Durmió en un sofá de la sede de Twitter en San Francisco, Estados Unidos, balbuceando sobre una crisis de “código rojo”, la necesidad de “despejar el camino de cualquier irregularidad previa y avanzar con un borrón y cuenta nueva” y describiendo la empresa como una “escena del crimen”. Para encontrar alguna prueba de ello, encargó a dos periodistas que revisaran montones de registros internos de decisiones tomadas en materia de moderación mucho antes de que él fuera el propietario de la empresa. Los informes sugieren que los documentos se limitan a mostrar el pánico del personal ante la radicalización de Estados Unidos justo antes y después de las elecciones y a intentar reaccionar ante acontecimientos como la irrupción en el edificio del Capitolio en Washington el 6 de enero de 2021, es decir, ninguna pista decisiva.

Y todo el tiempo, Musk ha continuado con su maníaco tuiteo. Por ejemplo, tuiteó un conejo blanco, que los seguidores de QAnon interpretaron como una señal de apoyo. Malinterpretó una publicación del blog del exjefe de confianza y seguridad de Twitter e insinuó que era un pedófilo, lo que provocó que otros tacharan al hombre de “groomer”. (Esto coincidió con su acusación de 2018 de que uno de los miembros del equipo que rescató a un grupo de niños de una cueva en Tailandia era un “pedófilo”). El otro día, escribió en Twitter que “mis pronombres son procesar/Fauci”, un insulto tonto y polivalente que revela, entre otras cosas, que Musk en realidad no sabe cómo funciona el tema de los “pronombres”.

Uno podría continuar, pero se entiende el punto. El hombre no para de dar vueltas y Twitter se ha convertido en “La experiencia Musk”, como dice la bloguera Helen Lewis. Mientras tanto, los medios de comunicación de todo el mundo observan con mórbida fascinación. ¿Cómo es posible que el segundo hombre más rico del mundo, el hombre que transformó la industria automotriz y construyó cohetes capaces de poner cargamentos en órbita y regresar a tierra con precisión y seguridad en balsas oceánicas, esté haciendo semejante desastre en la reforma de una simple plataforma de redes sociales? Al fin y al cabo, para eso no hace falta ser un genio, ¿verdad?
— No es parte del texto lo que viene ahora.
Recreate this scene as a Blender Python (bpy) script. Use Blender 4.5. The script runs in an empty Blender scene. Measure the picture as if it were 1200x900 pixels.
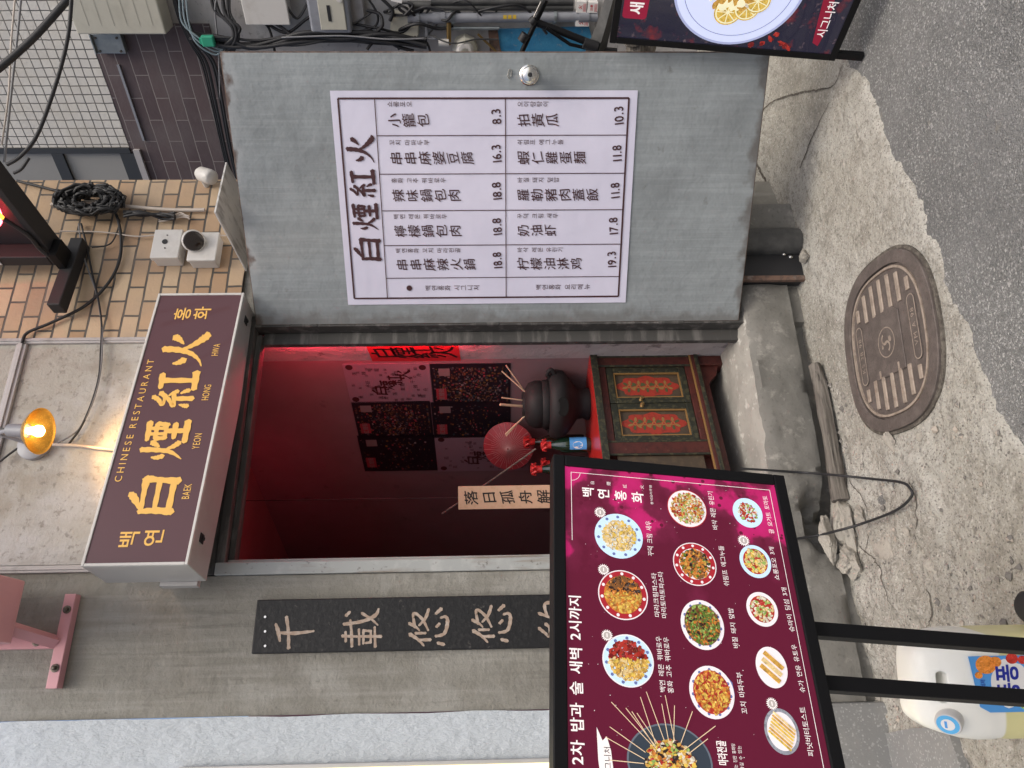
import bpy, bmesh, math, random
from mathutils import Vector as V, Matrix, noise
R = math.radians
sc = bpy.context.scene
C = sc.collection
random.seed(7)
rnd = random.uniform

# ------------------------------------------------------------------ camera
F = 870.0                       # focal length in photo pixels (photo is 1200 wide)
YAW, PIT, ROL = R(23.0), R(1.5), 0.0115
CP = V((0, -2.6, 1.25))
fw = V((math.sin(YAW)*math.cos(PIT), math.cos(YAW)*math.cos(PIT), -math.sin(PIT)))
rt = V((math.cos(YAW), -math.sin(YAW), 0))
up = rt.cross(fw)
rt = (rt - ROL*up).normalized(); up = rt.cross(fw)
cd = bpy.data.cameras.new('camera'); cam = bpy.data.objects.new('camera', cd); C.objects.link(cam)
mw = Matrix.Identity(4)
for i, c in enumerate((-up, rt, -fw)):      # the phone was held on its side: the picture's left is up
    for k in range(3): mw[k][i] = c[k]
for k in range(3): mw[k][3] = CP[k]
cam.matrix_world = mw
cd.sensor_fit = 'HORIZONTAL'; cd.sensor_width = 36; cd.lens = F/1200*36
cd.clip_start = 0.05; cd.clip_end = 500
sc.camera = cam
# ------------------------------------------------------------------ light
SUN_EL, SUN_AZ = R(58), R(180)
w = bpy.data.worlds.new('World'); sc.world = w; w.use_nodes = True
nt = w.node_tree
sky = nt.nodes.new('ShaderNodeTexSky'); sky.sky_type = 'NISHITA'; sky.sun_disc = False
sky.sun_elevation = SUN_EL; sky.sun_rotation = SUN_AZ; sky.dust_density = 5; sky.air_density = 1.0; sky.ozone_density = 0.25
nt.links.new(sky.outputs[0], nt.nodes['Background'].inputs[0])
nt.nodes['Background'].inputs[1].default_value = 0.14
sl = bpy.data.lights.new('sun', 'SUN'); sl.energy = 1.0; sl.angle = R(22); sl.color = (.99, 1, .95)
so = bpy.data.objects.new('sun', sl); C.objects.link(so)
sd = V((math.sin(SUN_AZ)*math.cos(SUN_EL), math.cos(SUN_AZ)*math.cos(SUN_EL), math.sin(SUN_EL)))
so.rotation_euler = sd.to_track_quat('Z', 'Y').to_euler(); so.location = sd*8
sc.view_settings.view_transform = 'Standard'; sc.view_settings.look = 'None'
sc.view_settings.gamma = 1; sc.view_settings.use_curve_mapping = False
sc.view_settings.exposure = 0.36
sc.cycles.use_denoising = True
sc.cycles.max_bounces = 8
sc.cycles.sample_clamp_indirect = 8

# ------------------------------------------------------------------ photo pixel -> place
def ray(x, y): return fw + rt*((450-y)/F) + up*((600-x)/F)
def onY(x, y, Y=0.0):
    d = ray(x, y); return CP + d*((Y-CP.y)/d.y)
def onZ(x, y, Z=0.0):
    d = ray(x, y); return CP + d*((Z-CP.z)/d.z)
def atD(x, y, D): return CP + ray(x, y)*D
class Plane:
    def __init__(s, o, ax, ay):
        s.o = V(o); s.ax = V(ax).normalized(); s.ay = V(ay); s.ay = (s.ay - s.ax*s.ay.dot(s.ax)).normalized()
        s.n = s.ax.cross(s.ay)
        s.M = Matrix(((s.ax.x, s.ay.x, s.n.x, s.o.x), (s.ax.y, s.ay.y, s.n.y, s.o.y), (s.ax.z, s.ay.z, s.n.z, s.o.z), (0, 0, 0, 1)))
    def hit(s, x, y, off=0):
        d = ray(x, y); t = (s.o + s.n*off - CP).dot(s.n)/d.dot(s.n); p = CP + d*t - s.o
        return p.dot(s.ax), p.dot(s.ay)
    def pt(s, a, b, c=0): return s.o + s.ax*a + s.ay*b + s.n*c
    def at(s, x, y, off=0):
        a, b = s.hit(x, y, off); return s.pt(a, b, off)

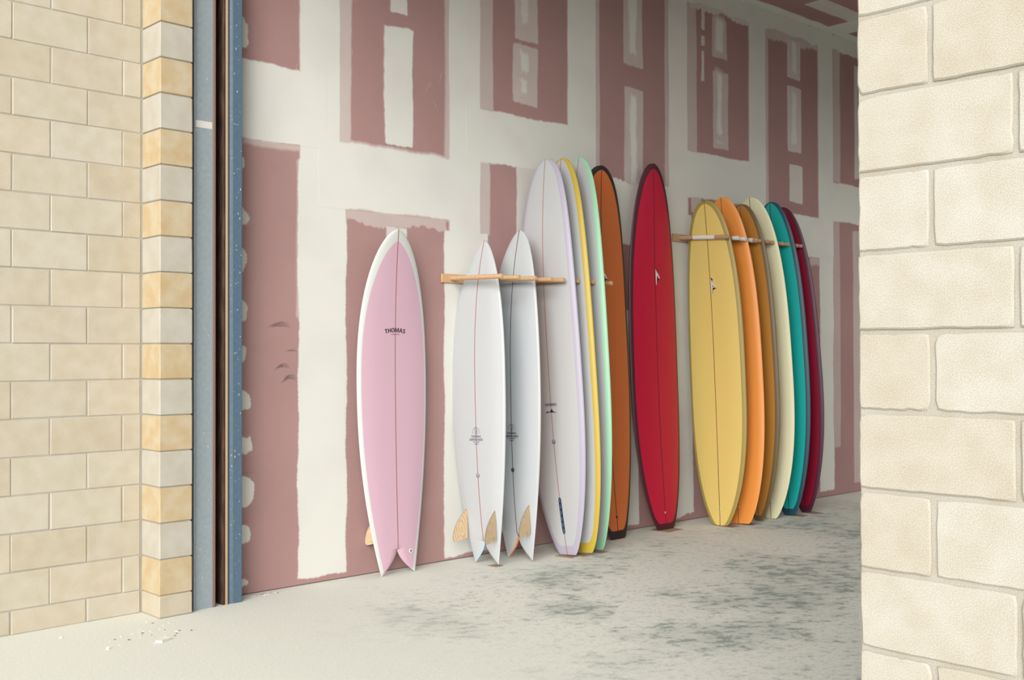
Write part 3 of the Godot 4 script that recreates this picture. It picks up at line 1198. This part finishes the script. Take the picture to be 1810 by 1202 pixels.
func make(at: Vector2, lean: Vector2, yaw: float, length: float, half: float, wide_at: float, nose: Vector2, tail: Vector3, rocker: Vector2, thick: float, deck: float) -> Board:
	var b := Board.new()
	b.at = at
	b.lean = lean
	b.yaw = yaw
	b.length = length
	b.half = half
	b.wide_at = wide_at
	b.np = nose.x
	b.nq = nose.y
	b.tail = tail.x
	b.tp = tail.y
	b.tq = tail.z
	b.nose_rock = rocker.x
	b.tail_rock = rocker.y
	b.thick = thick
	b.deck = deck
	return b


func shop_mark(o: Node3D, b: Board, t: float, ink: Material) -> void:
	var st := SurfaceTool.new()
	st.begin(Mesh.PRIMITIVE_TRIANGLES)
	for i in 15:
		var a := lerpf(-0.15, PI + 0.15, i / 14.0)
		disc(st, Vector2(cos(a) * 0.034, 0.040 + sin(a) * 0.036), Vector2(0.0026, 0.0026), 0.0)
	disc(st, Vector2(0, 0.048), Vector2(0.016, 0.023), 0.0, 0.86)
	flat_poly(st, PackedVector2Array([Vector2(0.001, 0.064), Vector2(-0.003, 0.040), Vector2(0.001, 0.028), Vector2(0.008, 0.046)]), 0.0)
	var st2 := SurfaceTool.new()
	st2.begin(Mesh.PRIMITIVE_TRIANGLES)
	letters(st2, "THOMAS", 0.0165, Vector2(0, 0.012), 0.0, true, 1.0)
	letters(st2, "SURFBOARDS", 0.0165, Vector2(0, -0.010), 0.0, true, 0.92)
	var logo := part("printed_logo", st2.commit(), ink, o, print_at(b, t))
	part("logo_ring", st.commit(), ink, logo)
	# two lines too small to read in the photograph
	for q in [[-0.031, -0.008, -0.0265], [-0.003, 0.031, -0.0265], [-0.020, 0.020, -0.0400]]:
		st = SurfaceTool.new()
		st.begin(Mesh.PRIMITIVE_TRIANGLES)
		flat_poly(st, PackedVector2Array([Vector2(q[0], q[2] - 0.0022), Vector2(q[1], q[2] - 0.0022), Vector2(q[1], q[2] + 0.0022), Vector2(q[0], q[2] + 0.0022)]), 0.0)
		part("print_line", st.commit(), ink, logo)


func round_badge(o: Node3D, b: Board, t: float, ink: Material, light: Material) -> void:
	var st := SurfaceTool.new()
	st.begin(Mesh.PRIMITIVE_TRIANGLES)
	disc(st, Vector2.ZERO, Vector2(0.016, 0.016), 0.0003, 0.74)
	flat_poly(st, PackedVector2Array([Vector2(-0.014, -0.002), Vector2(0.014, -0.002), Vector2(0.014, 0.003), Vector2(-0.014, 0.003)]), 0.0003)
	flat_poly(st, PackedVector2Array([Vector2(-0.010, -0.009), Vector2(0.010, -0.009), Vector2(0.010, -0.006), Vector2(-0.010, -0.006)]), 0.0003)
	var badge := part("badge", st.commit(), ink, o, print_at(b, t))
	st = SurfaceTool.new()
	st.begin(Mesh.PRIMITIVE_TRIANGLES)
	disc(st, Vector2.ZERO, Vector2(0.0155, 0.0155), 0.0001)
	part("badge_ground", st.commit(), light, badge)


func wave_emblem(o: Node3D, b: Board, t: float, white: Material, black: Material) -> void:
	var xf := print_at(b, t, 0.004)
	var st := SurfaceTool.new()
	st.begin(Mesh.PRIMITIVE_TRIANGLES)
	flat_poly(st, PackedVector2Array([Vector2(0.002, 0.066), Vector2(0.001, 0.0), Vector2(0.005, -0.070), Vector2(0.013, -0.066), Vector2(0.016, -0.010), Vector2(0.021, 0.010), Vector2(0.047, -0.018), Vector2(0.055, -0.012), Vector2(0.030, 0.026), Vector2(0.012, 0.046), Vector2(0.009, 0.060)]), 0.0002)
	var e := part("printed_emblem", st.commit(), white, o, xf)
	for pts in [
			PackedVector2Array([Vector2(0.003, 0.066), Vector2(0.008, 0.074), Vector2(0.014, 0.068), Vector2(0.016, 0.062), Vector2(0.023, 0.062), Vector2(0.023, 0.054), Vector2(0.018, 0.050), Vector2(0.017, 0.040), Vector2(0.026, 0.030), Vector2(0.016, 0.036), Vector2(0.010, 0.052)]),
			PackedVector2Array([Vector2(0.017, -0.032), Vector2(0.021, -0.016), Vector2(0.036, -0.017), Vector2(0.041, -0.014), Vector2(0.054, -0.021), Vector2(0.050, -0.026), Vector2(0.042, -0.023), Vector2(0.028, -0.034)]),
			PackedVector2Array([Vector2(0.018, -0.006), Vector2(0.020, 0.006), Vector2(0.028, -0.002), Vector2(0.024, -0.006)]),
			PackedVector2Array([Vector2(0.014, -0.034), Vector2(0.018, -0.034), Vector2(0.017, -0.066), Vector2(0.013, -0.066)]),
		]:
		st = SurfaceTool.new()
		st.begin(Mesh.PRIMITIVE_TRIANGLES)
		flat_poly(st, pts, 0.0004)
		part("emblem_shadow", st.commit(), black, e)


func leash_plug(o: Node3D, b: Board, t: float, x: float, r: float, rim: Material, dark: Material) -> void:
	var st := SurfaceTool.new()
	st.begin(Mesh.PRIMITIVE_TRIANGLES)
	st.set_smooth_group(-1)
	rod_into(st, Vector3(0, 0, -0.004), Vector3(0, 0, 0.0012), r, 16, 0.0008)
	st.generate_normals()
	var p := part("leash_plug", st.commit(), rim, o, print_at(b, t, x))
	st = SurfaceTool.new()
	st.begin(Mesh.PRIMITIVE_TRIANGLES)
	disc(st, Vector2.ZERO, Vector2(r * 0.55, r * 0.7), 0.0016)
	part("leash_pin", st.commit(), dark, p)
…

Para encontrar la respuesta, basta con leer El extraño caso del Dr. Jekyll y el Sr. Hyde, de Robert Louis Stevenson. Elon Musk es nuestro cuento de terror gótico contemporáneo. Por una parte, tenemos al Dr. Elon, un genio inquieto que transformó PayPal y utilizó las ganancias para crear dos empresas que cambiaron el mundo. Nadie que lo haya visto trabajar con estos atuendos duda de que se encuentra completamente a la cabeza de la tecnología y los negocios. Obsérvenlo en una visita a una instalación de SpaceX, por ejemplo, hablando con los ingenieros que están construyendo el equipo y verán a un CEO que realmente sabe lo que él –y ellos– están haciendo.

De la misma manera, pregúntale qué tienen de especial los motores eléctricos del Tesla Model 3 o del Model S Plaid y tendrás una hora de interesante tutoría. En ese sentido, el Dr. Elon es el heredero espiritual de Henry Ford, el genio que inventó una nueva forma de fabricar productos complicados a gran escala y, al hacerlo, cambió el mundo.

Y después, por otra parte, tenemos al Sr. Musk, un hombre inmaduro y narcisista con una patética ansia de atención, la capacidad de atención de un tritón y una interpretación maximalista de lo que se entiende por “libertad de expresión”. Esta criatura ahora controla una plataforma que desempeña un papel pequeño pero significativo en la esfera pública mundial. Bien gestionada y con un modelo de negocio viable, Twitter podría seguir desempeñando un papel útil en nuestras vidas. Pero para que eso ocurra, el Dr. Elon tendría que estar al mando. Y por el momento está desaparecido en combate.

John Naughton preside el consejo asesor del Minderoo Centre for Technology and Democracy de la Universidad de Cambridge.